**Task**.
Set down the full listing exactly, character for character.
— begin Data lines —
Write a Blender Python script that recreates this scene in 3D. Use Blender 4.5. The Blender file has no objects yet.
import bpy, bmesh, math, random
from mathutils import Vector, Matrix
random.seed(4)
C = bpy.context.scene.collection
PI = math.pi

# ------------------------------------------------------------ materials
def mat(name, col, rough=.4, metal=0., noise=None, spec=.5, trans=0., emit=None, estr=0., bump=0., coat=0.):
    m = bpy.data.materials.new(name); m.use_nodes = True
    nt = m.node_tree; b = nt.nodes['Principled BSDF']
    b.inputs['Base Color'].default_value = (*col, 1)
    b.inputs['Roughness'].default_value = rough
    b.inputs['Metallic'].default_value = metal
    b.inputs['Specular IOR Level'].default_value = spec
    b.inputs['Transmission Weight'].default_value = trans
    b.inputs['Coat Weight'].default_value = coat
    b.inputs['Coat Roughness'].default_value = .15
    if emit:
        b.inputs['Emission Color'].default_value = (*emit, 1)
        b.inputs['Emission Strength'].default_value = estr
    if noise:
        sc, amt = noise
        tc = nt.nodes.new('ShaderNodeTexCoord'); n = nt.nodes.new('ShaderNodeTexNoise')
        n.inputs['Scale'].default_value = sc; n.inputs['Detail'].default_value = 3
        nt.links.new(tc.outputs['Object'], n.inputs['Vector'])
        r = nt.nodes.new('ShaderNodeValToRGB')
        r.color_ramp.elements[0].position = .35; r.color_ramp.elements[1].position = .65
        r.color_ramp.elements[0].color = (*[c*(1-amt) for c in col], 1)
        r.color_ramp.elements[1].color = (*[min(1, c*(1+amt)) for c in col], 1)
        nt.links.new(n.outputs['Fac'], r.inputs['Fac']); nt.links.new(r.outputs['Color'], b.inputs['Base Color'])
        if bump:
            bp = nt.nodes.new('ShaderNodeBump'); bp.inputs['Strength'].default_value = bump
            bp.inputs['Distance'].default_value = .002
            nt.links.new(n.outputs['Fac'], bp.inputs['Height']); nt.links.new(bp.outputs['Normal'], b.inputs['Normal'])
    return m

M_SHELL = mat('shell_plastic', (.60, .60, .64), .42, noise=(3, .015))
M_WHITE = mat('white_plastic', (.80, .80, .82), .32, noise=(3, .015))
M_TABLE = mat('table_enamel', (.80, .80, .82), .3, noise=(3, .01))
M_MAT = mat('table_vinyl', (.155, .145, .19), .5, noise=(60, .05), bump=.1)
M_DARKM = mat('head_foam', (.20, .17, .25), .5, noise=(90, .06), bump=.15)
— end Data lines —
**Answer to this exercise**.
Write a Blender Python script that recreates this scene in 3D. Use Blender 4.5. The Blender file has no objects yet.
import bpy, bmesh, math, random
from mathutils import Vector, Matrix
random.seed(4)
C = bpy.context.scene.collection
PI = math.pi

# ------------------------------------------------------------ materials
def mat(name, col, rough=.4, metal=0., noise=None, spec=.5, trans=0., emit=None, estr=0., bump=0., coat=0.):
    m = bpy.data.materials.new(name); m.use_nodes = True
    nt = m.node_tree; b = nt.nodes['Principled BSDF']
    b.inputs['Base Color'].default_value = (*col, 1)
    b.inputs['Roughness'].default_value = rough
    b.inputs['Metallic'].default_value = metal
    b.inputs['Specular IOR Level'].default_value = spec
    b.inputs['Transmission Weight'].default_value = trans
    b.inputs['Coat Weight'].default_value = coat
    b.inputs['Coat Roughness'].default_value = .15
    if emit:
        b.inputs['Emission Color'].default_value = (*emit, 1)
        b.inputs['Emission Strength'].default_value = estr
    if noise:
        sc, amt = noise
        tc = nt.nodes.new('ShaderNodeTexCoord'); n = nt.nodes.new('ShaderNodeTexNoise')
        n.inputs['Scale'].default_value = sc; n.inputs['Detail'].default_value = 3
        nt.links.new(tc.outputs['Object'], n.inputs['Vector'])
        r = nt.nodes.new('ShaderNodeValToRGB')
        r.color_ramp.elements[0].position = .35; r.color_ramp.elements[1].position = .65
        r.color_ramp.elements[0].color = (*[c*(1-amt) for c in col], 1)
        r.color_ramp.elements[1].color = (*[min(1, c*(1+amt)) for c in col], 1)
        nt.links.new(n.outputs['Fac'], r.inputs['Fac']); nt.links.new(r.outputs['Color'], b.inputs['Base Color'])
        if bump:
            bp = nt.nodes.new('ShaderNodeBump'); bp.inputs['Strength'].default_value = bump
            bp.inputs['Distance'].default_value = .002
            nt.links.new(n.outputs['Fac'], bp.inputs['Height']); nt.links.new(bp.outputs['Normal'], b.inputs['Normal'])
    return m

M_SHELL = mat('shell_plastic', (.60, .60, .64), .42, noise=(3, .015))
M_WHITE = mat('white_plastic', (.80, .80, .82), .32, noise=(3, .015))
M_TABLE = mat('table_enamel', (.80, .80, .82), .3, noise=(3, .01))
M_MAT = mat('table_vinyl', (.155, .145, .19), .5, noise=(60, .05), bump=.1)
M_DARKM = mat('head_foam', (.20, .17, .25), .5, noise=(90, .06), bump=.15)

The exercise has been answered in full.